Ah I see, so there probably is a lot more questions on foreign exchange risk but they just haven’t been published. The kaplan revision kit that I have, has a lot more interest rate risk questions than foreign exchange risk. I will have a look at the BPP kit to see is there more questions in there.
Thanks as always.
August 16, 2020 at 2:24 pm #580772Hi John,
In relation to the above question for part (c), we are asked to work out the futures position after each day on 1 March, 2 March and 3 March.
I understand that you have to compare the opening futures position with the closing futures position and determine whether a gain or loss has occurred depending on whether you have bought or sold futures initially. What I don’t understand in this question is when calculating the gain or loss, it is calculated as follows:
Difference in futures prices / tick size (1 March (1.1422 – 1.1411)/0.001) to give movement in ticks (12) X no of contracts (81) X $20.

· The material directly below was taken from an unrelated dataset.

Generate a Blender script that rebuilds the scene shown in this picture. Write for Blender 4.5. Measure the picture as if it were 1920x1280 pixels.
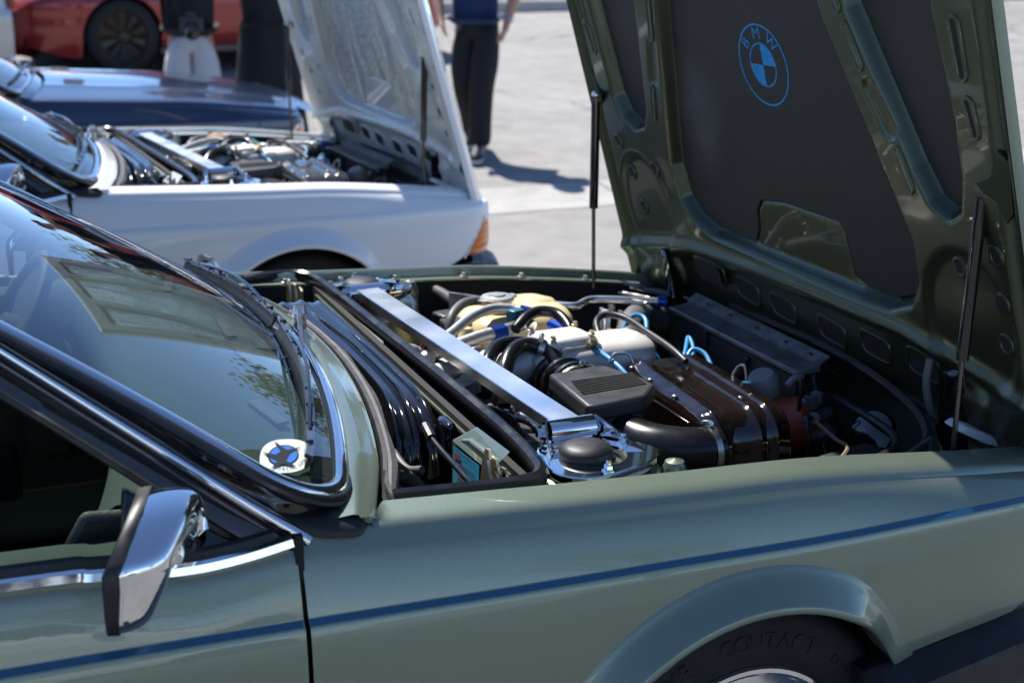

What does the $20 above relate to?
Any help on the above would be much appreciated.
I also note that there doesn’t seem to be many exam questions relating to managing foreign currency exchange risk, maybe two or three that I can find. The examiner seems to focus a lot more on managing interest rate risk. I guess I’m just a bit confused on this as it’s difficult to get comfortable on foreign currency exchange questions when there are so few.
Thanks for all the help. I would be lost without your lectures.